§ Aim:
Leave out the pictures and retype only the lines from the opening line to the line that holds "tag(o, ('rusty steel", both ends included.

# Start of Supplied material

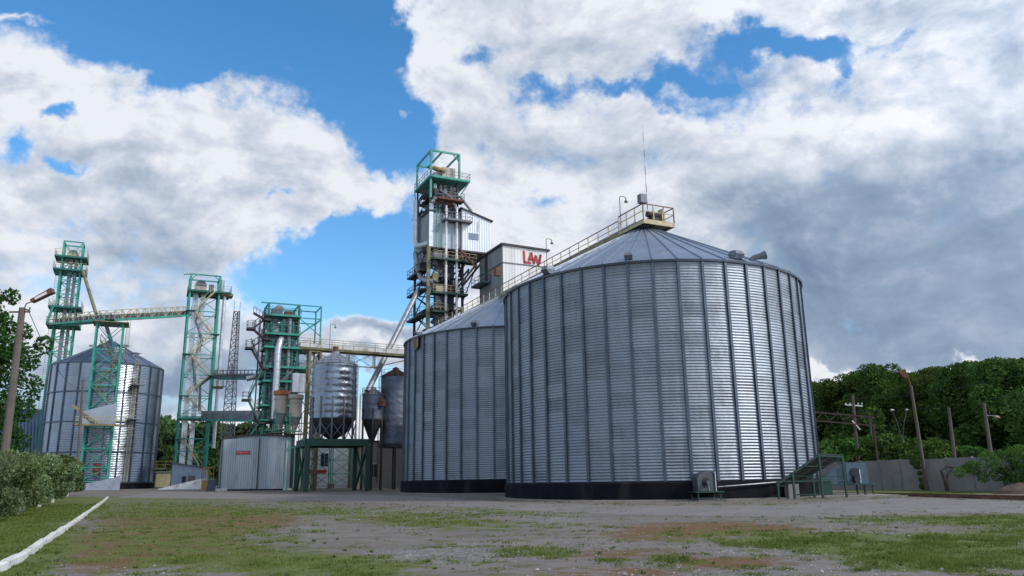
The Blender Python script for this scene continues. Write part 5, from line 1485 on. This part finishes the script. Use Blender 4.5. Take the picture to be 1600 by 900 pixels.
# tall street lamp in front of the wall
t, dx, zt = pole(1446, 1423, 602, -1.0, 'tall leaning street lamp with ivy at its foot before the concrete wall', POLEC, .19, lamp=True, name='street_lamp', group=None)
MB().tube([(dx, 0, zt - .2), (dx - .15, 0, zt + .7), (dx - .35, 0, zt + 1.1)], .06, 6).build('arm', RUST, t)
b = MB(); b.add([(-.25, -.2, 0), (.25, -.2, 0), (.25, .2, 0), (-.25, .2, 0), (-.75, -.3, .55), (-.15, -.3, .85), (-.15, .3, .85), (-.75, .3, .55)], [(0, 3, 2, 1), (4, 5, 6, 7), (0, 1, 5, 4), (1, 2, 6, 5), (2, 3, 7, 6), (3, 0, 4, 7)])
b.build('lamp_head', RUST, t, loc=(dx - .35, 0, zt + .7))
# rusty trestle beam
TREST = mat('trestle_rust', (.055, .032, .027), .85, 0, .3, 1.5)
def trestle():
    a = at(1262, 643, 84); c = at(1366, 652, 84)
    t = thing('pipe_trestle', 'rusty lattice beam carrying pipes high behind the largest silo', 'trestle', (a.x, a.y, 0), 0)
    L = c.x - a.x
    MB().bar((0, 0, a.z), (L, 0, c.z), .14).bar((0, 0, a.z - .9), (L, 0, c.z - .9), .14).build('chord', TREST, t)
    b = MB(); n = 9
    for i in range(n): x = L * i / n; b.bar((x, 0, a.z - (.9 if i % 2 else 0)), (x + L / n, 0, a.z - (0 if i % 2 else .9) + (c.z - a.z) * (i + 1) / n), .09)
    b.build('bracing', TREST, t)
    for x in (.3, L - .2): MB().bar((x, 0, 0), (x, 0, c.z - .9), .2).build('leg', TREST, t)
trestle()
# rails on the ground at right
for k, (pa, pb_) in enumerate((((1366, 772.5), (1640, 779)), ((1420, 776), (1640, 783)))):
    a = gnd(*pa); c = gnd(*pb_); d = (c - a)
    o = MB().bar((0, 0, .08), (d.x, d.y, .08), .09, .14).build('rail', RUST); o.location = a
    tag(o, ('rusty steel rail lying on the ground nearer the concrete wall', 'rusty steel rail lying on the ground nearer the drive')[k], 'rail')

# ------------------------------------------------------------------ left lamp pole, wires
def left_pole():
    Y = 46.0; p0 = at(7, 712, Y); pt = at(35, 481, Y); d = (pt - p0) / (pt.z - p0.z)
    base = p0 - d * (p0.z - 0.0)
    t = thing('street_lamp', 'weathered concrete lamp pole with rusty lamp head at the far left edge', 'street lamp', base, 0)
    tp = pt - base
    MB().tube([(0, 0, -.3), tp * .5, tp], [.27, .22, .18], 8).build('post', POLEC, t)
    MB().bar(tp + Vector((-.75, 0, -.25)), tp + Vector((.5, 0, -.25)), .09).build('crossarm', RUST, t)
    a1 = at(83, 454, Y) - base; a0 = at(50, 471, Y) - base
    MB().tube([tp + Vector((.1, 0, -.1)), tp + Vector((.2, 0, .25)), a0], .035, 6).build('arm', STEELG, t)
    d = (a1 - a0); nrm = Vector((-d.z, 0, d.x)).normalized() * .16
    b = MB(); v = [a0 - nrm * .6, a1 - nrm, a1 + nrm, a0 + nrm * .6]; b.add([x + Vector((0, -.18, 0)) for x in v] + [x + Vector((0, .18, 0)) for x in v], [(0, 1, 2, 3), (7, 6, 5, 4), (0, 4, 5, 1), (1, 5, 6, 2), (2, 6, 7, 3), (3, 7, 4, 0)])
    h = b.build('lamp_head', RUST, t)
    c = a0.lerp(a1, .5) + Vector((0, -.19, -.02)); b = MB(); e = d * .28; n2 = nrm * .5
    b.add([c - e - n2, c + e - n2, c + e + n2, c - e + n2], [(0, 1, 2, 3)]); b.build('reflector', WHITE, h)
    for (x, z) in ((.45, -.1), (.42, -1.6)): MB().tube([tp + Vector((.1, 0, z)), tp + Vector((x, 0, z - .05)), tp + Vector((x, 0, z + .12))], .05, 6).build('insulator', DARKST, t)
    # wires going off to the wooden pole by the silo
    q = at(126, 600, 108)
    def wire(a, c, sag, label):
        pts = [a.lerp(c, k / 12) - Vector((0, 0, sag * 4 * (k / 12) * (1 - k / 12))) for k in range(13)]
        o = MB().tube(pts, .022, 4).build('cable', WIREM); tag(o, label, 'cable')
    wire(base + tp + Vector((.4, 0, -.2)), q + Vector((0, 0, -.6)), 1.2, 'thin black cable from the left lamp pole down to the pole by the silo')
    n = foot(121, 745, 108); t2 = thing('utility_pole', 'slim brown wooden pole in front of the far left silo', 'pole', n, 0)
    top = at(130, 592, 108) - n
    MB().tube([(0, 0, -.3), top * .5, top], [.2, .17, .14], 8).build('post', WOOD, t2)
    MB().bar(top + Vector((-.5, 0, -.3)), top + Vector((.6, 0, -.3)), .1).build('crossarm', WOOD, t2)
left_pole()

# ------------------------------------------------------------------ kerb
def kerb():
    pts = [(-40, 908), (0, 893), (40, 871), (75, 846), (110, 822), (140, 800), (163, 783), (168, 778)]
    P = [gnd(*q) for q in pts]
    L = [0]
    for a, c in zip(P, P[1:]): L.append(L[-1] + (c - a).length)
    def ev(s):
        for i in range(len(P) - 1):
            if s <= L[i + 1]: return P[i].lerp(P[i + 1], (s - L[i]) / (L[i + 1] - L[i]))
        return P[-1]
    s = 0; k = 0; tot = L[-1]
    root = thing('kerb', 'whitewashed kerb line curving along the lawn at lower left', 'kerb', P[0], 0)
    while s < tot - 1:
        ln = 1.9; a = ev(s) - P[0]; c = ev(min(tot, s + ln)) - P[0]
        d = (c - a).normalized(); j = R_.uniform(-.02, .02); n = Vector((-d.y, d.x, 0))
        h = .17 + R_.uniform(-.03, .02); w = .085
        b = MB(); a2 = a + n * j + d * .08; c2 = c + n * R_.uniform(-.03, .03) - d * .08; N = 6; vs = []
        for i in range(N + 1):
            q = a2.lerp(c2, i / N); hh = h + R_.uniform(-.006, .004)
            for (o_, z) in ((-w, -.1), (-w, hh * .8), (-w * .6, hh), (w * .6, hh), (w, hh * .8), (w, -.1)): vs.append(q + n * (o_ + R_.uniform(-.003, .003)) + Vector((0, 0, z)))
        f = [(i * 6 + e, i * 6 + e + 1, i * 6 + e + 7, i * 6 + e + 6) for i in range(N) for e in range(5)] + [(0, 1, 2, 3, 4, 5), tuple(N * 6 + 5 - e for e in range(6))]
        b.add(vs, f); b.build('kerb_stone', KERBW, root)
        s += ln; k += 1
kerb()

# ------------------------------------------------------------------ trees
def leaf_cloud(seed, lobes, nleaf, size, squash=1.0):
    """leaf-sized faces spread through the lobes' shells; lobes = (x,y,z,r)"""
    rg = np.random.default_rng(seed); vs = []; 
    tot = sum(l[3] ** 2 for l in lobes)
    for (x, y, z, r) in lobes:
        n = int(nleaf * r * r / tot)
        d = rg.normal(size=(n, 3)); d /= np.linalg.norm(d, axis=1)[:, None]
        rad = r * (.55 + .5 * rg.random(n) ** .6)
        # sub-clumps
        k = max(4, int(r * 6)); cd = rg.normal(size=(k, 3)); cd /= np.linalg.norm(cd, axis=1)[:, None]
        near = np.argmax(d @ cd.T, axis=1); q = (d * cd[near]).sum(1)
        rad *= .80 + .28 * q
        c = np.array([x, y, z]) + d * rad[:, None] * np.array([1, 1, squash])
        a = rg.normal(size=(n, 3)); a = a * .9 + d * 0.0; a /= np.linalg.norm(a, axis=1)[:, None]
        bb = np.cross(a, rg.normal(size=(n, 3))); bb /= np.linalg.norm(bb, axis=1)[:, None]
        s = size * (.5 + rg.random(n))[:, None]
        tri = np.stack([c - a * s, c + bb * s * .55, c + a * s, c - bb * s * .55], 1)
        vs.append(tri)
    V = np.concatenate(vs).reshape(-1, 3); F = np.arange(len(V)).reshape(-1, 4)
    return V, F
def mesh_np(name, V, F, M):
    me = bpy.data.meshes.new(name); me.vertices.add(len(V)); me.vertices.foreach_set('co', V.astype(np.float32).ravel())
    me.loops.add(F.size); me.loops.foreach_set('vertex_index', F.ravel().astype(np.int32))
    me.polygons.add(len(F)); me.polygons.foreach_set('loop_start', np.arange(0, F.size, F.shape[1], dtype=np.int32))
    me.update(calc_edges=True); me.validate(); me.materials.append(M); return me
def tree_lobes(rng, h, cr, z0, n, top=.75):
    L = []
    for i in range(n):
        t = rng.random(); z = z0 + (h - z0) * t; k = sin(pi * (.12 + .80 * t)) ** .7
        a = rng.random() * 2 * pi; rr = cr * k * rng.uniform(.25, .95)
        r = cr * rng.choice([.13, .18, .22, .30, .38])
        L.append((rr * cos(a), rr * sin(a), min(z, h - r * .8), r))
    L.append((0, 0, (h + z0) * .5, cr * .55))
    return L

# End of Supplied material

§ Response for this exercise:
The Blender Python script for this scene continues. Write part 5, from line 1485 on. This part finishes the script. Use Blender 4.5. Take the picture to be 1600 by 900 pixels.
# tall street lamp in front of the wall
t, dx, zt = pole(1446, 1423, 602, -1.0, 'tall leaning street lamp with ivy at its foot before the concrete wall', POLEC, .19, lamp=True, name='street_lamp', group=None)
MB().tube([(dx, 0, zt - .2), (dx - .15, 0, zt + .7), (dx - .35, 0, zt + 1.1)], .06, 6).build('arm', RUST, t)
b = MB(); b.add([(-.25, -.2, 0), (.25, -.2, 0), (.25, .2, 0), (-.25, .2, 0), (-.75, -.3, .55), (-.15, -.3, .85), (-.15, .3, .85), (-.75, .3, .55)], [(0, 3, 2, 1), (4, 5, 6, 7), (0, 1, 5, 4), (1, 2, 6, 5), (2, 3, 7, 6), (3, 0, 4, 7)])
b.build('lamp_head', RUST, t, loc=(dx - .35, 0, zt + .7))
# rusty trestle beam
TREST = mat('trestle_rust', (.055, .032, .027), .85, 0, .3, 1.5)
def trestle():
    a = at(1262, 643, 84); c = at(1366, 652, 84)
    t = thing('pipe_trestle', 'rusty lattice beam carrying pipes high behind the largest silo', 'trestle', (a.x, a.y, 0), 0)
    L = c.x - a.x
    MB().bar((0, 0, a.z), (L, 0, c.z), .14).bar((0, 0, a.z - .9), (L, 0, c.z - .9), .14).build('chord', TREST, t)
    b = MB(); n = 9
    for i in range(n): x = L * i / n; b.bar((x, 0, a.z - (.9 if i % 2 else 0)), (x + L / n, 0, a.z - (0 if i % 2 else .9) + (c.z - a.z) * (i + 1) / n), .09)
    b.build('bracing', TREST, t)
    for x in (.3, L - .2): MB().bar((x, 0, 0), (x, 0, c.z - .9), .2).build('leg', TREST, t)
trestle()
# rails on the ground at right
for k, (pa, pb_) in enumerate((((1366, 772.5), (1640, 779)), ((1420, 776), (1640, 783)))):
    a = gnd(*pa); c = gnd(*pb_); d = (c - a)
    o = MB().bar((0, 0, .08), (d.x, d.y, .08), .09, .14).build('rail', RUST); o.location = a
    tag(o, ('rusty steel rail lying on the ground nearer the concrete wall', 'rusty steel rail lying on the ground nearer the drive')[k], 'rail')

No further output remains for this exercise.